53m Email Addresses Stolen from Home Depot
53m Email Addresses Stolen from Home Depot

The home improvement giant had to admit that hackers stole 53 million email addresses, aside from obtaining payment card information over a 5-month data breach earlier in 2014.

According to the world’s largest DIY home retailer, the hackers breached the Home Depot’s network using a vendor’s username and password. A couple of months ago, Home Depot admitted that 56 million credit and debit card numbers were compromised during a 5-month period of the hacker attack. According to the company, the stolen files with customers’ email addresses carried no passwords, payment card information or other sensitive personal data. However, customers in the United States and Canada were warned of possible phishing scams. The Atlanta-based company continues to notify the affected customers.

It said that the hackers stole data using malware installed on self-checkout systems in the United States and Canada. The retailer is currently working with cyber security experts, trying to enhance protections against future attacks.

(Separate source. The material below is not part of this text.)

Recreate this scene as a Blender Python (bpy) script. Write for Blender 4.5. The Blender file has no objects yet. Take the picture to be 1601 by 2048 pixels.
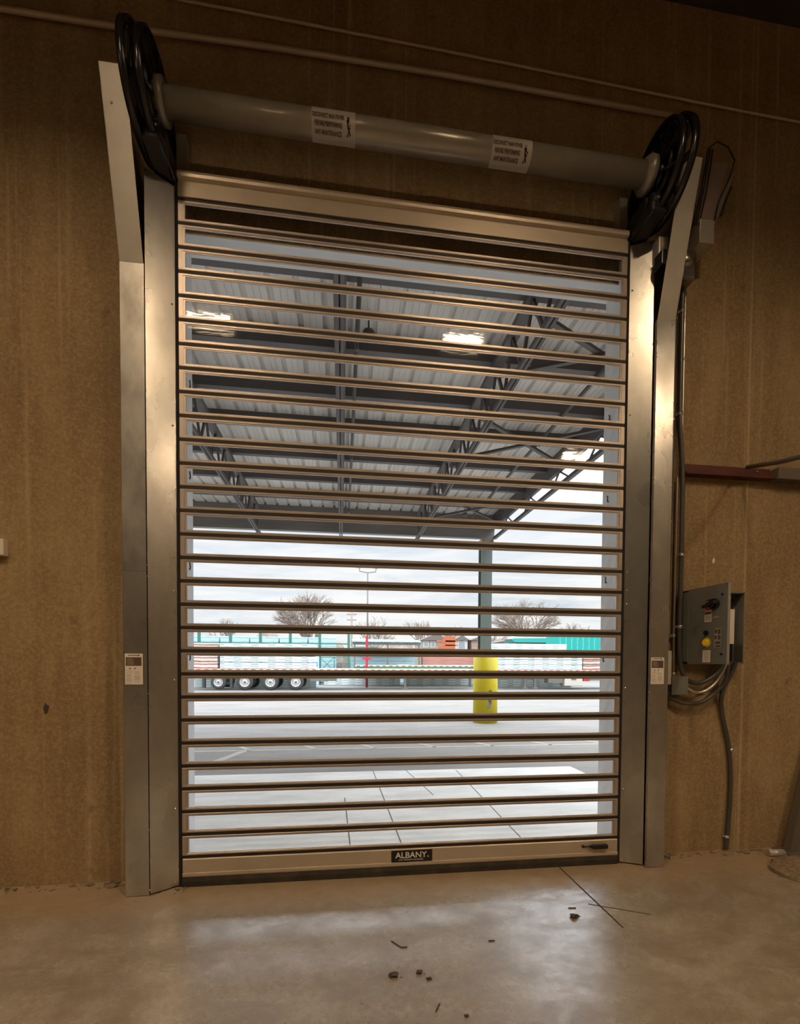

It is known that Home Depot data leak became the latest in a series of other large-scale breaches on American companies. Target and JP Morgan also suffered, the former facing 40 million cards compromised, and the latter facing the attack ongoing for many months without the bank’s knowledge. The first breach in a series forced financial institutions, retailers and card companies to increase security by adopting the microchips in American credit and debit cards, which are supposed to be more secure. Home Depot promised to activate chip-enabled checkout terminals at all American stores by the end of 2014. The leak of personal details affected the finances of Home Depot. The company’s outlook for its fiscal 2014 includes estimates for the cost to investigate the accident and other expenses.